#### REQUIREMENT:
Tally the lines containing the word "Blender" and give the total alone.

>> start DATA LISTING

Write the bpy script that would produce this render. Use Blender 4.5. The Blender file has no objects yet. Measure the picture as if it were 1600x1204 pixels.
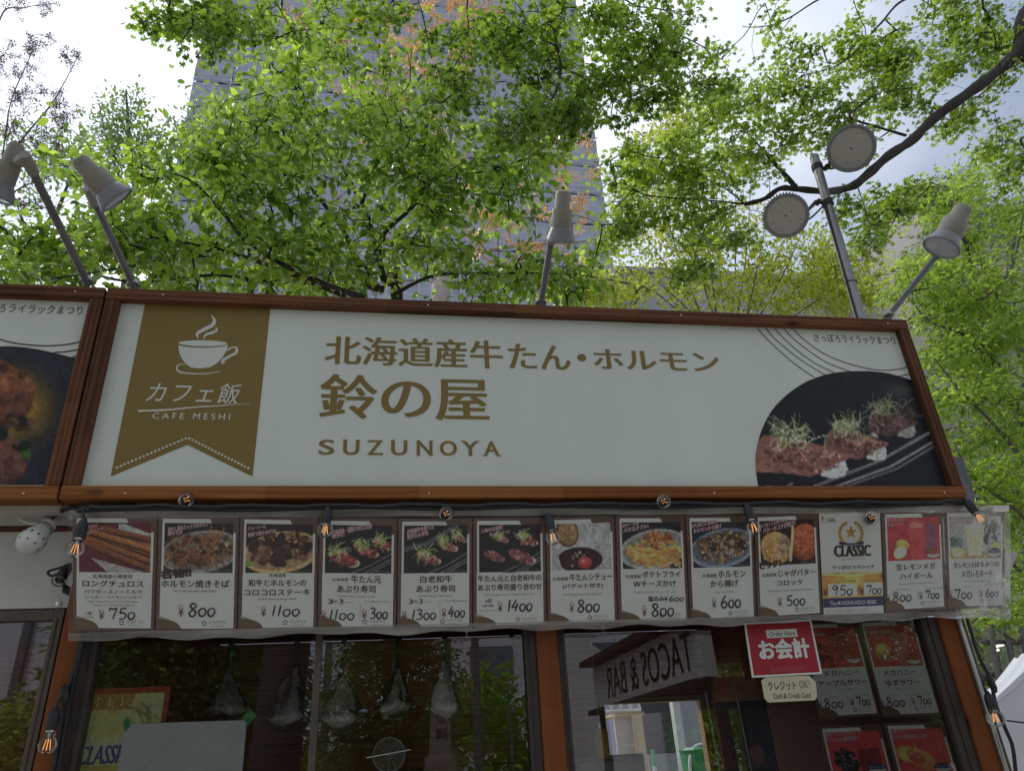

>> end DATA LISTING
>> start DATA LISTING

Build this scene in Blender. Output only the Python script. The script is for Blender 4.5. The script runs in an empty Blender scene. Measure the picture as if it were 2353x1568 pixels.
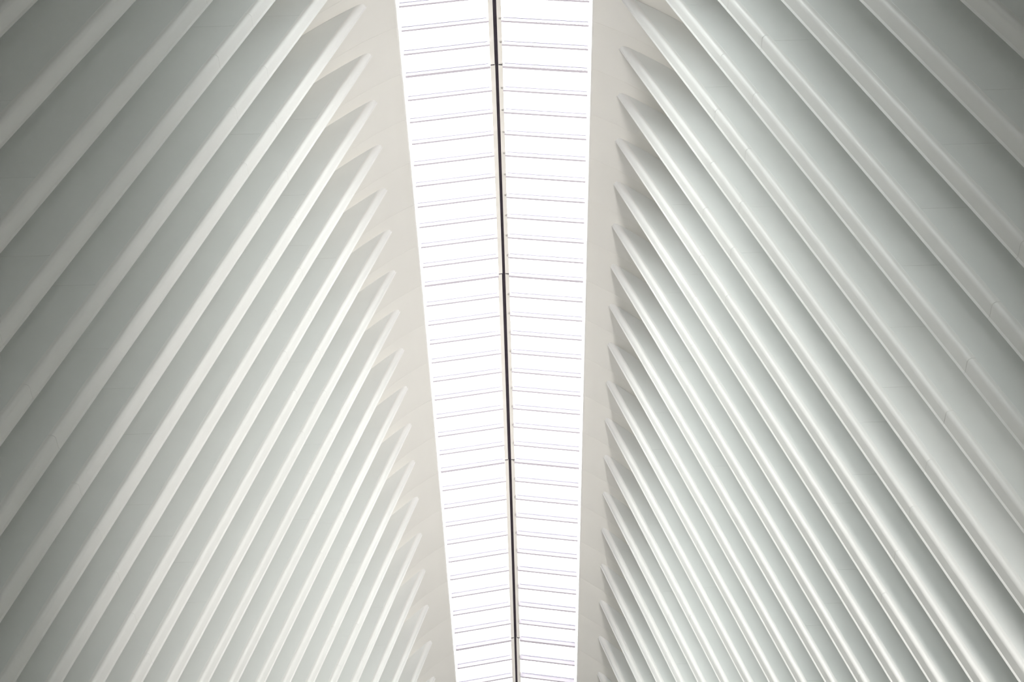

>> end DATA LISTING
>> start DATA LISTING

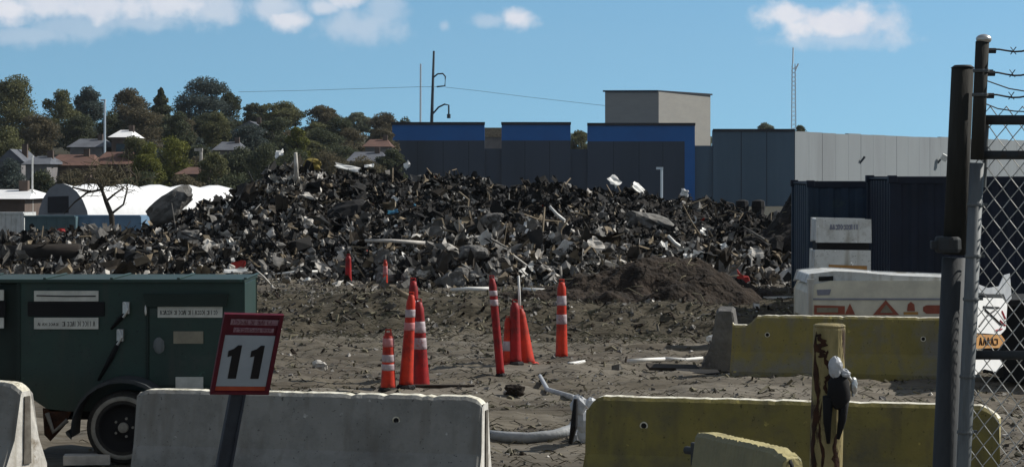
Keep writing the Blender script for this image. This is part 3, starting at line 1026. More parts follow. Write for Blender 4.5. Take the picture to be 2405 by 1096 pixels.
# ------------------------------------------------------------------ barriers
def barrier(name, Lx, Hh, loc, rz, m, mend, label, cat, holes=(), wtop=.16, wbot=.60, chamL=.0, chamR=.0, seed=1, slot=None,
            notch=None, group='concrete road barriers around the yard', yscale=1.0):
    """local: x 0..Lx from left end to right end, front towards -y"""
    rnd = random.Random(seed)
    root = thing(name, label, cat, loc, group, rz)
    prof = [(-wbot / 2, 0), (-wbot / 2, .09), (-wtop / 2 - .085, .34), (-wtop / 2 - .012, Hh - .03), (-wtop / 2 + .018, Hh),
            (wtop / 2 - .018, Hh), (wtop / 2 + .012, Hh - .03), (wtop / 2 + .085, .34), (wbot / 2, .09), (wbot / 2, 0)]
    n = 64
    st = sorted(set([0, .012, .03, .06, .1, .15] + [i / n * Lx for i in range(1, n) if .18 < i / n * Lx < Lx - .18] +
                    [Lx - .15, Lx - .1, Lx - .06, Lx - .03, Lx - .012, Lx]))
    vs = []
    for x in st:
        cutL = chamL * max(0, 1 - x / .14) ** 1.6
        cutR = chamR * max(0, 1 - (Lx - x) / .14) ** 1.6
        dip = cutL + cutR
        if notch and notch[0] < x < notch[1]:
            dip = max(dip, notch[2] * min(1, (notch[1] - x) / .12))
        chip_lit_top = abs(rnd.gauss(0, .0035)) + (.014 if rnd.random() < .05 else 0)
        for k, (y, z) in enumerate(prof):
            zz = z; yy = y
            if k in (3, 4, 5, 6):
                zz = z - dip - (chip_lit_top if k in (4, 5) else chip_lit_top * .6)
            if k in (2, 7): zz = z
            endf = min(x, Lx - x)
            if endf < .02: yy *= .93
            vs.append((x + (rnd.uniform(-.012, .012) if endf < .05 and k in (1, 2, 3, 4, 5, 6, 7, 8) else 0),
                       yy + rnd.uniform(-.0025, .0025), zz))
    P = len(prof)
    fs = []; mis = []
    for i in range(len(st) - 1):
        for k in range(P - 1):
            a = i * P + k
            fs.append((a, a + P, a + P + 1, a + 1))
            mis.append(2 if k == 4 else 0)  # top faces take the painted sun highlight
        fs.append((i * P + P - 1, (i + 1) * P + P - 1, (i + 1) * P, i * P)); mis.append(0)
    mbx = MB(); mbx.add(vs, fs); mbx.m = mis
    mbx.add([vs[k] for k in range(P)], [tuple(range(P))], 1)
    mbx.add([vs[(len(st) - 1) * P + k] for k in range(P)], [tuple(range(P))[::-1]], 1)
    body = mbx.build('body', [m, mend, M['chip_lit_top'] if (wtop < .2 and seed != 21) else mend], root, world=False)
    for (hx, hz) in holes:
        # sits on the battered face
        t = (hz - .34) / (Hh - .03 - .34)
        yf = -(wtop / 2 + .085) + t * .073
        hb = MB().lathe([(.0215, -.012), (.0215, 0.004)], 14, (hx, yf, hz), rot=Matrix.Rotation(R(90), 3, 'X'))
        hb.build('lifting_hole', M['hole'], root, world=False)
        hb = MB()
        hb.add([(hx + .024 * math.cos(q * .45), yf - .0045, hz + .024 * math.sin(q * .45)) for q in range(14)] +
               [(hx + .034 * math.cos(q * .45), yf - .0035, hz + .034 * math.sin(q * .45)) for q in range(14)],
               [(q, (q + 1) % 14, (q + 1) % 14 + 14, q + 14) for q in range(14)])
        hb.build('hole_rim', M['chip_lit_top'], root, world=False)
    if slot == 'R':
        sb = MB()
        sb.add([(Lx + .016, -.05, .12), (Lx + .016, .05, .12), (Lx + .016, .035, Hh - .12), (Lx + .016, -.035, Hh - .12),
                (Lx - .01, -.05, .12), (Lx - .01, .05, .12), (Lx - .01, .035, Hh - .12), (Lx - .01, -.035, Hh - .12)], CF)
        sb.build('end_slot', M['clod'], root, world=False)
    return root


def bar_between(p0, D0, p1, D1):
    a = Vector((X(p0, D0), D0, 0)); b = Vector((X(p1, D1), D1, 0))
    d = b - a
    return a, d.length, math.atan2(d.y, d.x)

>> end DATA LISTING

#### THE REPLY:
3